The government of Belgium has announced that it will contribute money for women in Poland to get abortions in other European Union member states, in response to the predominantly Roman Catholic country enacting a ban on most abortions earlier this year.
In January, the government of President Andrzej Duda enacted a citizen-led bill to ban abortions with exceptions for rape, incest, or in cases in which the mother’s life is in danger. Doctors who perform abortions in Poland for other reasons face up to three years in prison.
On Tuesday, marking the so-called “International Safe Abortion Day”, the Belgian Minister of Health and the Junior Minister for Gender Equality, Equal Opportunities and Diversity, Sarah Schlitz announced that the government would be donating €10,000 to a pro-abortion group in order to pay for women to seek abortions outside of Poland.
“Access to abortion is a fundamental right that must be ensured by every democratic state. It allows women to own their own bodies, protect their health, and not be forced to give up life opportunities. When a state fails to protect its citizens, civil society must step in,” the Junior Minister for Gender Equality said in a statement.
Sarah Schlitz continued: “As the Polish government tacitly accepts that Polish women go abroad to access the services they should be entitled to at home, access to abortion becomes even more of a financial issue.
“It is for this reason that with my colleague Frank Vandenbroucke, Minister of Health, we have taken the decision to send a strong signal by supporting Abortion Support Network, which helps Polish women financially and logistically who wish to have an abortion in another European country. The grant we are providing will cover the costs of having an abortion in another European country for women who cannot afford it.”
The founder of the Abortion Support Network and Abortion Without Borders member, Mara Clarke thanked the Belgian government for their “true act of solidarity”.
“We are thrilled to see our friends in Belgium extend their hands across borders to help people forced by punitive governments to travel for abortion care,” she said.
In the statement, Abortion Without Borders claimed that over 17,000 women have contacted them for help getting abortions in the six months after the law was enacted in Poland and that they continue to receive around 800 calls per month.

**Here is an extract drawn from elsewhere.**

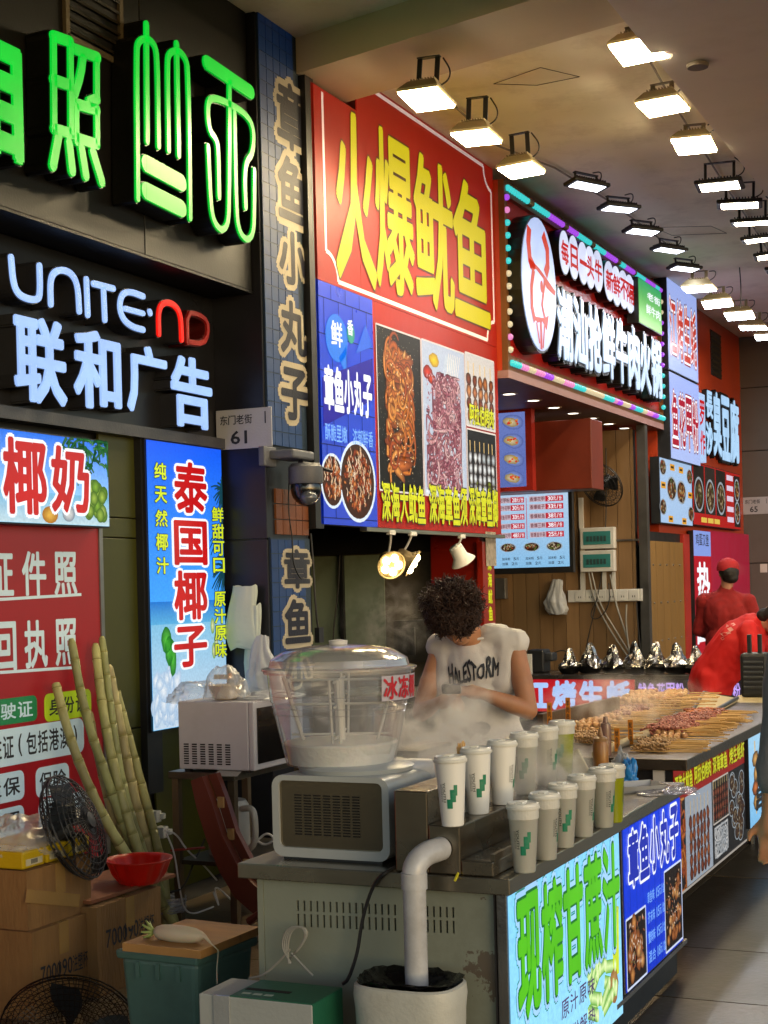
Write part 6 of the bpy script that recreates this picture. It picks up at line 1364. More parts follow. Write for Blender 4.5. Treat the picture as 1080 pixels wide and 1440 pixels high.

The abortion law in Poland came in the wake of a ruling from the country’s High Court last October, which ruled in an 11-2 decision that aborting babies who are disabled — the most common reason for abortions in Poland — was unconstitutional and discriminatory.
As Breitbart News’s Dr Thomas D. Williams reported in October: “In its decision, the court argued that aborting a child because of probable birth defects constituted eugenics, an effort to cull out the weak and undesirable in a society, notoriously practised by the Nazis against Jews and disabled persons, and by Planned Parenthood founder Margaret Sanger against blacks and minorities in the United States.”
The court ruled that there can be “no protection of the dignity of an individual without the protection of life.”